When or why did you decide to start publishing your work?
I started trying to get published about two years ago. It’s a very difficult and discouraging process. I’m so grateful to The Good Life Review for believing in my piece.
What fuels your desire to write (or engage in other creative outlets)?
I think it’s how I make sense of the world. It feels necessary to have some creative outlet to process being an adult in the world. I am often confused by internal contradictions (like wanting to run away but desperately wanting to stay, like being angry but also being so full of love) and writing helps me understand myself, too.
What have been the biggest influences in your writing?
I was homeschooled, along with two siblings, by my father. He taught me my foundation of everything. He didn’t have a curriculum or traditional structure for us, and our main schoolwork was to read The New Yorker Magazine cover to cover each week and discuss it. Sometimes he’d give us writing assignments like “Re-write the ending of this week’s short story.” I think that influenced how I write, and also how I read.
How do you make expression a part of your daily life, or how do you find a balance between your writing and other responsibilities?
This is a struggle for me. The more regularly I’m able to have creative space, the better everything in my life feels. I put writing time on my calendar daily, but it’s not unusual for that to get pushed aside for a pressing life issue. I do find that I stay mentally connected to my work, whether the pages are in front of me or not. These are little worlds I carry around and think about always.

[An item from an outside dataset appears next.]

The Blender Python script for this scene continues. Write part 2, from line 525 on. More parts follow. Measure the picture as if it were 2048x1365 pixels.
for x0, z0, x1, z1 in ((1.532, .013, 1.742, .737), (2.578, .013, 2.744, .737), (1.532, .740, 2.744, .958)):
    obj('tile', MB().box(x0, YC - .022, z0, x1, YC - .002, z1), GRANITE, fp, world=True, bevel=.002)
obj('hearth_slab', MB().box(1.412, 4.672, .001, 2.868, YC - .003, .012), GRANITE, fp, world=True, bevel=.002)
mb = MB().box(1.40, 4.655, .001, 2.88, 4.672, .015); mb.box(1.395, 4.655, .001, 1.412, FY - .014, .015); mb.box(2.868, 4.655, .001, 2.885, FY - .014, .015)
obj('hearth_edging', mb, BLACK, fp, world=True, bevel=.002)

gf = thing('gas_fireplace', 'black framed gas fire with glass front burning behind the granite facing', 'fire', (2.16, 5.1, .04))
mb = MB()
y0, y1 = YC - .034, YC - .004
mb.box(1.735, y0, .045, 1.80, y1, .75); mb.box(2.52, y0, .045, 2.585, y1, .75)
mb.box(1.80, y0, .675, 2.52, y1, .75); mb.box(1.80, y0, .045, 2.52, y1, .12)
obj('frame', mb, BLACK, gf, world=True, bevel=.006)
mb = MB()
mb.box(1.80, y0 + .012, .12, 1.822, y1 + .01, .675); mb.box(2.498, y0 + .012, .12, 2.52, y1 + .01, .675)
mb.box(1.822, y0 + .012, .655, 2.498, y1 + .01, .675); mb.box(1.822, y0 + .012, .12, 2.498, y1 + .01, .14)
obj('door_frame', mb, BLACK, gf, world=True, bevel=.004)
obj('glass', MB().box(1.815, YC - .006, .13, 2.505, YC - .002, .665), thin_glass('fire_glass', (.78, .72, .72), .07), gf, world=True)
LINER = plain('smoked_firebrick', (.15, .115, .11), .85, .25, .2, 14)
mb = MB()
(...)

What do you think when you hear, “the good life”?
I love this question. For me “the good life” is presence and appreciation of small, specific moments. It’s bringing in the groceries with my kiddo and then making a sandwich and lemonade for lunch. It’s sitting outside with a pen and paper, word-doodling some ideas. It’s noticing a new freckle on my husband’s arm. Smiling at my dog’s early morning tail wags. Hearing the birds outside my bedroom window, greeting
Thank you, Shayna, for being a part of our growing community and for sharing your work. We appreciate you and the time you spent on this Q&A with us. Cheers to those small moments of peace and joy. We wish you many, many of those and also the best with your writing endeavors!